• **WORK TO COMPLETE**
Your task is to reproduce the material exactly.

# # #

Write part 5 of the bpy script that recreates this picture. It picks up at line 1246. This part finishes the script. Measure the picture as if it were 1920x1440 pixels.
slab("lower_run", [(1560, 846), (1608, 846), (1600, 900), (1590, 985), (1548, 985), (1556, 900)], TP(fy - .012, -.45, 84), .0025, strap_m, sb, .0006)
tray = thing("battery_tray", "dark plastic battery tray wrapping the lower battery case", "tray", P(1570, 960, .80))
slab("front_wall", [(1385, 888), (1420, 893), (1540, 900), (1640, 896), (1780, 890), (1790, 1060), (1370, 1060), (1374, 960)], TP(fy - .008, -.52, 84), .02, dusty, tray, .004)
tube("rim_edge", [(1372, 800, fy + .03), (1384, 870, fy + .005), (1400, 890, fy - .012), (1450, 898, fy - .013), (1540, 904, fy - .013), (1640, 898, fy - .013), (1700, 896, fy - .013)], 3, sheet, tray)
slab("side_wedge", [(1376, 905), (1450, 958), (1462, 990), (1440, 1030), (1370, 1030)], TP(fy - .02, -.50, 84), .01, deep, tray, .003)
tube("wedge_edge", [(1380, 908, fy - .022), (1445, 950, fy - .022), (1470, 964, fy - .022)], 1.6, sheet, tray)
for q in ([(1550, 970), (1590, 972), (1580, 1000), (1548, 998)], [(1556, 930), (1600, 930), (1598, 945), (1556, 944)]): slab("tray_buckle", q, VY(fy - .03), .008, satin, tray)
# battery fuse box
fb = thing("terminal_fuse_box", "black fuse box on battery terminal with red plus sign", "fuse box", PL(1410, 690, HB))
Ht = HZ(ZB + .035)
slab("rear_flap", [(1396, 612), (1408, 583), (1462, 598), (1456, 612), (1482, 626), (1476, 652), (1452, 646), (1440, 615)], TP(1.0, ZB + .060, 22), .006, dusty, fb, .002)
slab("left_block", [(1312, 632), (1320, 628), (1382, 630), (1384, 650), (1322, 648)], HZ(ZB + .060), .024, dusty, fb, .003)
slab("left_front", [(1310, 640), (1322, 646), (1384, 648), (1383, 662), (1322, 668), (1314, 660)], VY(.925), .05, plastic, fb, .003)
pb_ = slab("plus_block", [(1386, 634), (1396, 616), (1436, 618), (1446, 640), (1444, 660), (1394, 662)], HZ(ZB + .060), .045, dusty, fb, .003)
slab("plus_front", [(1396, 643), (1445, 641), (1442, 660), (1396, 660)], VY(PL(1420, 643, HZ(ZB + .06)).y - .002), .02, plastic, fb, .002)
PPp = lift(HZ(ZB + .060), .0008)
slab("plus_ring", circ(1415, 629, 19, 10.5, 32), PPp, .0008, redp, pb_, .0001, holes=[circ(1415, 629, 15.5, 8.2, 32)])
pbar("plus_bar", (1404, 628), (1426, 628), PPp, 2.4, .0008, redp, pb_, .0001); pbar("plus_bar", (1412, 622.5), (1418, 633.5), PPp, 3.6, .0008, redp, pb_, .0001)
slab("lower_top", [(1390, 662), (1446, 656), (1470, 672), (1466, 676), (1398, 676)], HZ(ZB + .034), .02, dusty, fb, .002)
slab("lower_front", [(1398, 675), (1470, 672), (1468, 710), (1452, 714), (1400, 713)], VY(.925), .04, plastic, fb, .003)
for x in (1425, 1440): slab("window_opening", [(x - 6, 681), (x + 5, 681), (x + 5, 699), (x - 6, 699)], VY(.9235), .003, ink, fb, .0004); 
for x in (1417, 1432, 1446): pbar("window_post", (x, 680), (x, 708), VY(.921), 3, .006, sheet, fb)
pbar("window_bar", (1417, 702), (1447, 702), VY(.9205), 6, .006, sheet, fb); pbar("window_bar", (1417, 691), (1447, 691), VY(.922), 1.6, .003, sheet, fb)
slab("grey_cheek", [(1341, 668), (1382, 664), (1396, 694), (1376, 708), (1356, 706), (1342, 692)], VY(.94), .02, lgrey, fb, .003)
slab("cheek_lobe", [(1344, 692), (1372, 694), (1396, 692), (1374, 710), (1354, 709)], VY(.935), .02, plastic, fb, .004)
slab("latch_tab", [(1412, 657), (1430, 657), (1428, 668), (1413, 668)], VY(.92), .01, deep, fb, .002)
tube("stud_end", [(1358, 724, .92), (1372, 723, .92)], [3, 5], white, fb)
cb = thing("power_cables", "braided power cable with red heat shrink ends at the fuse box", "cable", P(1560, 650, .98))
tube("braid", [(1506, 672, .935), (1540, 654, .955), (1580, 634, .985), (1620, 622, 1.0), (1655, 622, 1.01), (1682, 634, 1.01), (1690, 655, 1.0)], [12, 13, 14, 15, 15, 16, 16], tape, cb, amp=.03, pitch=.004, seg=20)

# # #

• **RESPONSE TO THIS EXERCISE**
Write part 5 of the bpy script that recreates this picture. It picks up at line 1246. This part finishes the script. Measure the picture as if it were 1920x1440 pixels.
slab("lower_run", [(1560, 846), (1608, 846), (1600, 900), (1590, 985), (1548, 985), (1556, 900)], TP(fy - .012, -.45, 84), .0025, strap_m, sb, .0006)
tray = thing("battery_tray", "dark plastic battery tray wrapping the lower battery case", "tray", P(1570, 960, .80))
slab("front_wall", [(1385, 888), (1420, 893), (1540, 900), (1640, 896), (1780, 890), (1790, 1060), (1370, 1060), (1374, 960)], TP(fy - .008, -.52, 84), .02, dusty, tray, .004)
tube("rim_edge", [(1372, 800, fy + .03), (1384, 870, fy + .005), (1400, 890, fy - .012), (1450, 898, fy - .013), (1540, 904, fy - .013), (1640, 898, fy - .013), (1700, 896, fy - .013)], 3, sheet, tray)
slab("side_wedge", [(1376, 905), (1450, 958), (1462, 990), (1440, 1030), (1370, 1030)], TP(fy - .02, -.50, 84), .01, deep, tray, .003)
tube("wedge_edge", [(1380, 908, fy - .022), (1445, 950, fy - .022), (1470, 964, fy - .022)], 1.6, sheet, tray)
for q in ([(1550, 970), (1590, 972), (1580, 1000), (1548, 998)], [(1556, 930), (1600, 930), (1598, 945), (1556, 944)]): slab("tray_buckle", q, VY(fy - .03), .008, satin, tray)
# battery fuse box
fb = thing("terminal_fuse_box", "black fuse box on battery terminal with red plus sign", "fuse box", PL(1410, 690, HB))
Ht = HZ(ZB + .035)
slab("rear_flap", [(1396, 612), (1408, 583), (1462, 598), (1456, 612), (1482, 626), (1476, 652), (1452, 646), (1440, 615)], TP(1.0, ZB + .060, 22), .006, dusty, fb, .002)
slab("left_block", [(1312, 632), (1320, 628), (1382, 630), (1384, 650), (1322, 648)], HZ(ZB + .060), .024, dusty, fb, .003)
slab("left_front", [(1310, 640), (1322, 646), (1384, 648), (1383, 662), (1322, 668), (1314, 660)], VY(.925), .05, plastic, fb, .003)
pb_ = slab("plus_block", [(1386, 634), (1396, 616), (1436, 618), (1446, 640), (1444, 660), (1394, 662)], HZ(ZB + .060), .045, dusty, fb, .003)
slab("plus_front", [(1396, 643), (1445, 641), (1442, 660), (1396, 660)], VY(PL(1420, 643, HZ(ZB + .06)).y - .002), .02, plastic, fb, .002)
PPp = lift(HZ(ZB + .060), .0008)
slab("plus_ring", circ(1415, 629, 19, 10.5, 32), PPp, .0008, redp, pb_, .0001, holes=[circ(1415, 629, 15.5, 8.2, 32)])
pbar("plus_bar", (1404, 628), (1426, 628), PPp, 2.4, .0008, redp, pb_, .0001); pbar("plus_bar", (1412, 622.5), (1418, 633.5), PPp, 3.6, .0008, redp, pb_, .0001)
slab("lower_top", [(1390, 662), (1446, 656), (1470, 672), (1466, 676), (1398, 676)], HZ(ZB + .034), .02, dusty, fb, .002)
slab("lower_front", [(1398, 675), (1470, 672), (1468, 710), (1452, 714), (1400, 713)], VY(.925), .04, plastic, fb, .003)
for x in (1425, 1440): slab("window_opening", [(x - 6, 681), (x + 5, 681), (x + 5, 699), (x - 6, 699)], VY(.9235), .003, ink, fb, .0004); 
for x in (1417, 1432, 1446): pbar("window_post", (x, 680), (x, 708), VY(.921), 3, .006, sheet, fb)
pbar("window_bar", (1417, 702), (1447, 702), VY(.9205), 6, .006, sheet, fb); pbar("window_bar", (1417, 691), (1447, 691), VY(.922), 1.6, .003, sheet, fb)
slab("grey_cheek", [(1341, 668), (1382, 664), (1396, 694), (1376, 708), (1356, 706), (1342, 692)], VY(.94), .02, lgrey, fb, .003)
slab("cheek_lobe", [(1344, 692), (1372, 694), (1396, 692), (1374, 710), (1354, 709)], VY(.935), .02, plastic, fb, .004)
slab("latch_tab", [(1412, 657), (1430, 657), (1428, 668), (1413, 668)], VY(.92), .01, deep, fb, .002)
tube("stud_end", [(1358, 724, .92), (1372, 723, .92)], [3, 5], white, fb)
cb = thing("power_cables", "braided power cable with red heat shrink ends at the fuse box", "cable", P(1560, 650, .98))
tube("braid", [(1506, 672, .935), (1540, 654, .955), (1580, 634, .985), (1620, 622, 1.0), (1655, 622, 1.01), (1682, 634, 1.01), (1690, 655, 1.0)], [12, 13, 14, 15, 15, 16, 16], tape, cb, amp=.03, pitch=.004, seg=20)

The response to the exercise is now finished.